Protestujący wdarli się do budynku Ministerstwa Spraw Zagranicznych i wznieśli plakaty z napisami „Bejrut – zdemilitaryzowane miasto” i „Stolica rewolucji”. Budynek libańskiego Ministerstwa Spraw Zagranicznych został poważnie uszkodzony podczas eksplozji w porcie w Bejrucie we wtorek.
Demonstranci szturmują także budynek Ministerstwa Gospodarki.
Protestujący zebrali się także koło budynku parlamentu. W mediach pojawiły się doniesienia o strzałach w okolicy parlamentu, ochrona siedziby parlamentu zaprzeczyła jednak tym informacjom.
Tysiące ludzi wyszło dziś na wiec antyrządowy, domagając się dymisji rządu i reform. Grupy ludzi masowo rzucają kamieniami i petardami w policję. W odpowiedzi lecą dziesiątki granatów z gazem łzawiącym.
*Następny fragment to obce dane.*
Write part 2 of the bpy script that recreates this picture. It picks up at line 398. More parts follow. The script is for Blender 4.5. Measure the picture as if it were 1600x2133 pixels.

Na miejsce starć przed budynkiem parlamentu w Bejrucie podjężdżają pojazdy Czerwonego Krzyża i Obrony Cywilnej.
Prawie 110 osób zostało rannych podczas starć między demonstrantami a siłami bezpieczeństwa w Bejrucie, podał libański Czerwony Krzyż.
Wcześniej informowano o około 58 poszkodowanych.
„Dwudziestu dwóch rannych zostało zabranych do pobliskich szpitali. 87 poszkodowanym udzielona jest pomoc na miejscu” – napisano na Twitterze.